Several isolated hot white dwarf stars were also studied with HUT, which provides the most significant test of theoretical models for the atmospheres of these compact stars. The temperatures and densities of these highly evolved stars will be accurately determined from the HUT data. Exotic hot pre-white dwarf stars were also observed. These rare stars are in a rapidly changing evolutionary state that will lead eventually to the white dwarf stage.

Several starburst galaxies were observed with HUT, providing information on the formation of new stars in such systems. The radiation produced by the hot massive young stars in these galaxies will be studied to determine whether such systems contribute significantly to the metagalactic radiation field and possibly to the ionization of the intergalactic medium.
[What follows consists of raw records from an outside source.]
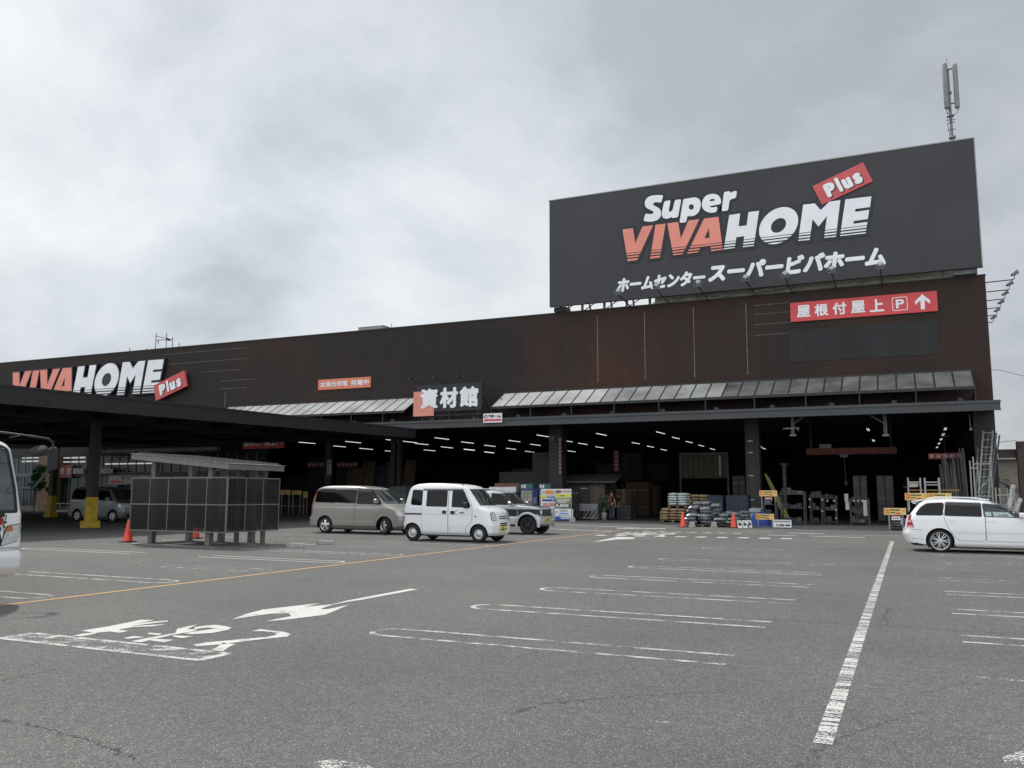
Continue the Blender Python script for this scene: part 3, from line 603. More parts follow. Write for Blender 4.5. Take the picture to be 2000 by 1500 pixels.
# ---- antenna on the billboard
def antenna():
    x, z0 = wp(1860, 269, 49.6); t = thing('cell_antenna', 'grey mobile phone antenna mast with two tall panels on top of the billboard', 'antenna', (x, 49.6, z0-.1))
    m = MB(); m.tube([(0, 0, -.9), (-.03, 0, 3.9)], .07, 10); m.lathe([(.0, 0), (.17, 0), (.17, .12), (.0, .12)], (0, 0, .05)); m.lathe([(0, 0), (.16, 0), (.16, .08), (0, .08)], (-.01, 0, 1.28))
    m.lathe([(0, 0), (.10, 0), (.10, .15), (0, .15)], (.0, 0, 2.55))
    obj('mast', m, M_STEELG, t)
    for dx, z1, z2, a in ((-.16, 1.75, 4.28, 0), (.34, 1.68, 4.15, .3)):
        m = MB(); m.lathe([(.0, z1), (.11, z1), (.125, z1+.06), (.125, z2-.06), (.10, z2), (0, z2)], (dx-.03*z1/4, -.08, 0), n=14)
        m.tube([(dx-.04, -.05, z1), (dx-.02, -.02, z1-.22), (.0, 0, z1-.4)], .022, 6); m.tube([(dx+.05, -.08, z1), (dx+.05, -.08, z1-.14)], .025, 6, 0)
        obj('antenna_panel', m, mat('antenna_grey', (.20, .205, .22), .5), t)
    for z in (2.0, 3.95): m = MB(); m.bar((-.16, -.02, z), (.32, -.04, z), .05); obj('bracket', m, M_DARK, t)
    m = MB()
    for z in (.55, .95, 1.1): m.tube([(-.2, 0, z), (0, .14, z+.02), (.2, 0, z), (0, -.14, z), (-.2, 0, z)], .012, 5)
    m.tube([(-.03, 0, 3.9), (-.03, 0, 4.6)], .012, 6); m.tube([(-.13, .05, 1.6), (-.2, .05, 1.1), (-.1, .02, .2)], .015, 5)
    obj('cable_loops', m, M_DARK, t)
antenna()
# ---- floodlights under the billboard
def flood(px, py, bx_, by_, lab, grp='floodlights below the billboard'):
    x, z = wp(px, py, 47.9); xe, ze = wp(bx_, by_, 49.3)
    t = thing('floodlight', lab, 'floodlight', (x, 47.9, z), 0, grp)
    m = MB(); m.lathe([(0, -.06), (.13, -.06), (.16, .05), (.16, .13), (.0, .13)], (0, 0, 0), 'y', 12)
    obj('lamp_head', m, M_GALV, t); m = MB(); m.lathe([(0, 0), (.14, 0), (.14, .02), (0, .02)], (0, .135, 0), 'y', 12); obj('lens', m, M_LAMPC, t)
    m = MB(); m.box(-.20, .20, -.10, -.06, -.26, -.22); m.box(-.2, -.17, -.1, .1, -.24, .02); m.box(.17, .2, -.1, .1, -.24, .02); obj('yoke', m, M_STEELG, t)
    m = MB(); m.tube([(0, -.02, -.24), (xe-x, 49.95-47.9, 12.9-z)], .035, 6); obj('arm', m, M_DARK, t)
for i, (a, b, c, d) in enumerate(((1207, 568, 1228, 588), (1282, 557, 1303, 577), (1363, 551, 1380, 570), (1456, 541, 1475, 562), (1533, 534, 1545, 553), (1624, 524, 1632, 547), (1719, 516, 1722, 540))):
    flood(a, b, c, d, 'small floodlight on an arm below the billboard, '+('leftmost of the row', 'second from the left', 'third from the left, under the small lettering', 'fourth, the middle one of the seven', 'fifth from the left', 'sixth from the left', 'seventh and rightmost of the row')[i])
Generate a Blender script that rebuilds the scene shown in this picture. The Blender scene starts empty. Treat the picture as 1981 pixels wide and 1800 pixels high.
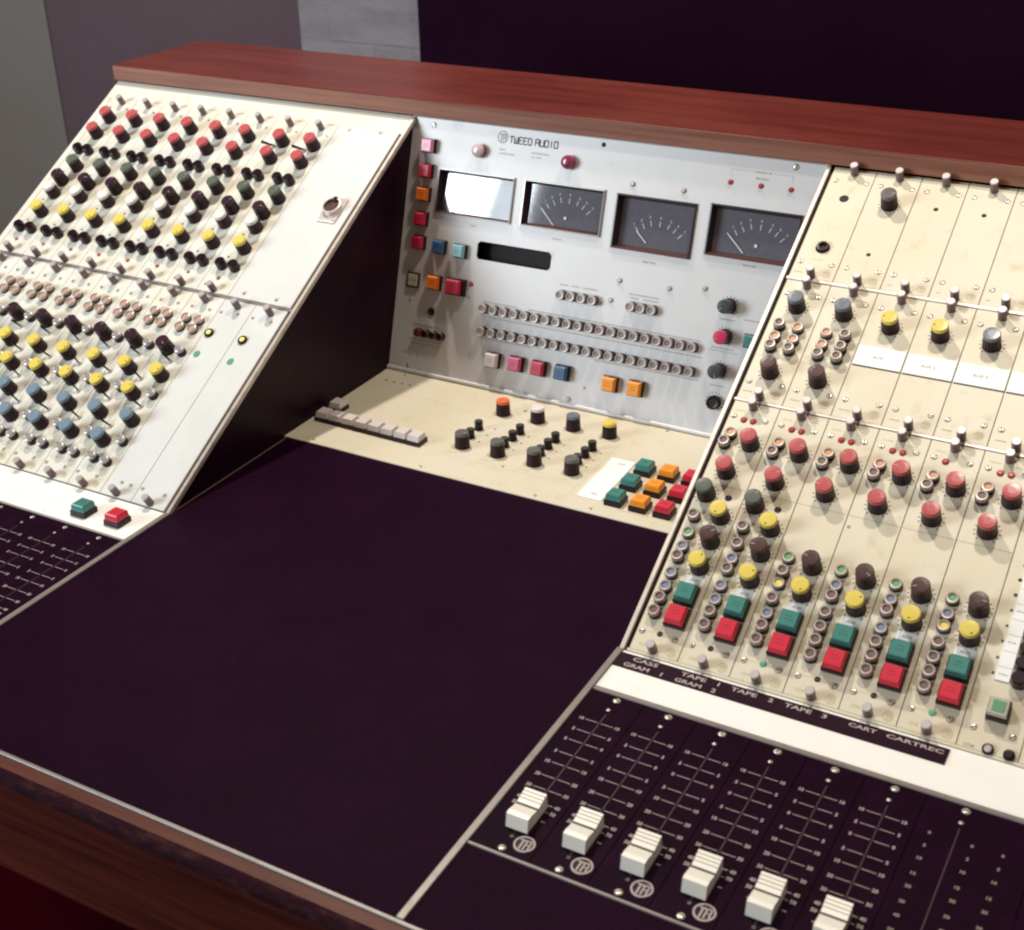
import bpy, math, random
from mathutils import Matrix, Vector
random.seed(7)
R = math.radians
scn = bpy.context.scene

# ------------------------------------------------------------------ camera
def set_camera():
    yaw, pitch, roll = R(29.648), R(-27.860), R(-1.290)
    sy, cy, sp, cp = math.sin(yaw), math.cos(yaw), math.sin(pitch), math.cos(pitch)
    fw = Vector((-sy * cp, cy * cp, sp)); rt = Vector((cy, sy, 0)); up = rt.cross(fw)
    cr, sr = math.cos(roll), math.sin(roll)
    r2 = cr * rt + sr * up; u2 = -sr * rt + cr * up
    cam = bpy.data.cameras.new('camera'); co = bpy.data.objects.new('camera', cam)
    cam.sensor_width = 36; cam.lens = 2655.03 / 1981 * 36; cam.clip_start = .02; cam.clip_end = 60
    M = Matrix((r2, u2, -fw)).transposed().to_4x4(); M.translation = Vector((.88577, -.86020, .67243))
    co.matrix_world = M
    cam.dof.use_dof = True; cam.dof.focus_distance = 1.32; cam.dof.aperture_fstop = 11
    scn.collection.objects.link(co); scn.camera = co
set_camera()

# ------------------------------------------------------------------ light
w = bpy.data.worlds.new('World'); scn.world = w; w.use_nodes = True
w.node_tree.nodes['Background'].inputs[0].default_value = (.80, .57, .43, 1)
w.node_tree.nodes['Background'].inputs[1].default_value = .21
def area(name, loc, target, sx, sy, power, col):
    l = bpy.data.lights.new(name, 'AREA'); l.shape = 'RECTANGLE'; l.size = sx; l.size_y = sy; l.energy = power; l.color = col
    o = bpy.data.objects.new(name, l); o.location = loc
    o.rotation_euler = (Vector(target) - Vector(loc)).to_track_quat('-Z', 'Y').to_euler()
    scn.collection.objects.link(o); return o
area('window_light', (-2.03, -2.03, 1.05), (-.61, .85, 1.05), 1.15, 1.5, 92, (.84, .94, 1.0))
area('window_light', (-1.395, -2.35, 1.05), (.025, .53, 1.05), .10, 1.5, 7.5, (.84, .94, 1.0))
area('window_light', (-1.475, -2.31, 1.05), (-.055, .57, 1.05), .065, 1.5, 1.8, (.84, .94, 1.0))  # dim strip added so the window gap mirrors grey in the meter glass
area('ceiling_lamp', (-.37, .65, 1.80), (.10, .20, 0), .06, .06, 26, (1.0, .92, .81))
area('ceiling_lamp', (.66, .42, 1.65), (.60, .10, 0), .10, .10, 12.5, (1.0, .90, .76))
scn.view_settings.view_transform = 'Standard'; scn.view_settings.look = 'None'
scn.view_settings.exposure = 0; scn.view_settings.gamma = 1
scn.cycles.filter_width = 2.2
scn.cycles.max_bounces = 6

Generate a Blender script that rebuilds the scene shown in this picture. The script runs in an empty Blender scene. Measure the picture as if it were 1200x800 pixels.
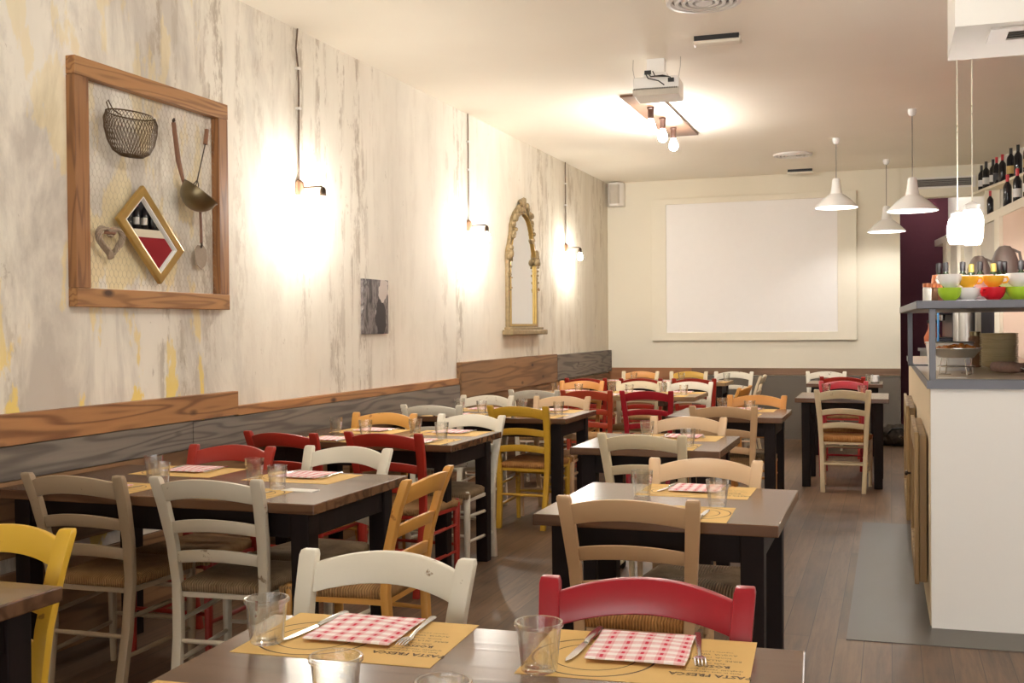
import bpy, bmesh, math, random
from mathutils import Vector, Matrix
random.seed(7)
PI = math.pi
COL = bpy.context.scene.collection

# ------------------------------------------------------------------ materials
def lin(c):
    c = c / 255.0
    return c / 12.92 if c <= 0.04045 else ((c + 0.055) / 1.055) ** 2.4
def rgb(r, g, b):
    return (lin(r), lin(g), lin(b), 1.0)

class Nodes:
    def __init__(s, name):
        s.m = bpy.data.materials.new(name); s.m.use_nodes = True
        s.t = s.m.node_tree; s.t.nodes.clear()
        s.out = s.n('ShaderNodeOutputMaterial')
    def n(s, kind, **kw):
        nd = s.t.nodes.new(kind)
        for k, v in kw.items(): setattr(nd, k, v)
        return nd
    def l(s, a, b): s.t.links.new(a, b)
    def val(s, sock, v):
        if hasattr(v, 'is_output'): s.l(v, sock)
        else: sock.default_value = v
    def math(s, op, a, b=0.0, c=None):
        nd = s.n('ShaderNodeMath', operation=op)
        s.val(nd.inputs[0], a); s.val(nd.inputs[1], b)
        if c is not None: s.val(nd.inputs[2], c)
        return nd.outputs[0]
    def mix(s, f, a, b, mode='MIX'):
        nd = s.n('ShaderNodeMixRGB', blend_type=mode)
        s.val(nd.inputs[0], f); s.val(nd.inputs[1], a); s.val(nd.inputs[2], b)
        return nd.outputs[0]
    def coord(s, scale=(1, 1, 1), world=False, loc=(0, 0, 0), rot=(0, 0, 0)):
        if world: src = s.n('ShaderNodeNewGeometry').outputs['Position']
        else: src = s.n('ShaderNodeTexCoord').outputs['Object']
        mp = s.n('ShaderNodeMapping'); s.l(src, mp.inputs[0])
        mp.inputs['Scale'].default_value = scale; mp.inputs['Location'].default_value = loc
        mp.inputs['Rotation'].default_value = rot
        return mp.outputs[0]
    def sep(s, v):
        nd = s.n('ShaderNodeSeparateXYZ'); s.l(v, nd.inputs[0]); return nd.outputs
    def noise(s, v, scale, detail=4, rough=0.55, dist=0.0):
        nd = s.n('ShaderNodeTexNoise'); s.l(v, nd.inputs['Vector'])
        nd.inputs['Scale'].default_value = scale; nd.inputs['Detail'].default_value = detail
        nd.inputs['Roughness'].default_value = rough; nd.inputs['Distortion'].default_value = dist
        return nd.outputs[0]
    def ramp(s, f, stops):
        nd = s.n('ShaderNodeValToRGB'); s.l(f, nd.inputs[0]); e = nd.color_ramp.elements
        while len(e) > 1: e.remove(e[-1])
        e[0].position = stops[0][0]; c = stops[0][1]; e[0].color = c if isinstance(c, tuple) else (c, c, c, 1)
        for p, c in stops[1:]:
            x = e.new(p); x.color = c if isinstance(c, tuple) else (c, c, c, 1)
        return nd.outputs[0]
    def bsdf(s, color, rough=0.5, metal=0.0, bump=None, bstr=0.2, bdist=0.01, spec=0.5):
        b = s.n('ShaderNodeBsdfPrincipled')
        s.val(b.inputs['Base Color'], color); s.val(b.inputs['Roughness'], rough)
        s.val(b.inputs['Metallic'], metal); b.inputs['Specular IOR Level'].default_value = spec
        if bump is not None:
            bp = s.n('ShaderNodeBump'); bp.inputs['Strength'].default_value = bstr
            bp.inputs['Distance'].default_value = bdist
            s.l(bump, bp.inputs['Height']); s.l(bp.outputs[0], b.inputs['Normal'])
        s.l(b.outputs[0], s.out.inputs[0])
        return s.m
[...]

Several very massive hot young O stars were studied in the Small and Large Magellanic Clouds. These stars emit most strongly in the HUT wavelength region, where they have never before been observed. One of the objects studied is considered to be the most massive star known in the Universe, weighing in at about 190 times the mass of the sun.

Joint observations with WUPPE were conducted to study the extinction of ultraviolet light by interstellar dust in the Magellanic Clouds. The dust in these galaxies is known to differ from that in our own galaxy, and observations with HUT will help illuminate the nature and cause of such differences.

Finally, joint HUT and WUPPE observations of several Wolf-Rayet stars were made, yielding crucial new information concerning these rapidly evolving hot stars and the strong winds that emanate from them.


The surprises which await discovery in the incredible set of data obtained with HUT on the Astro-2 mission remain unknown to us, of course. We look forward to uncovering those surprises in the months and years ahead. Some of those surprises will undoubtedly overshadow anything that we were expecting to see in the data that has now been obtained and stored in our computers. The secrets of the universe remain safe for now, but it is just a matter of time before they will be exposed for all to see.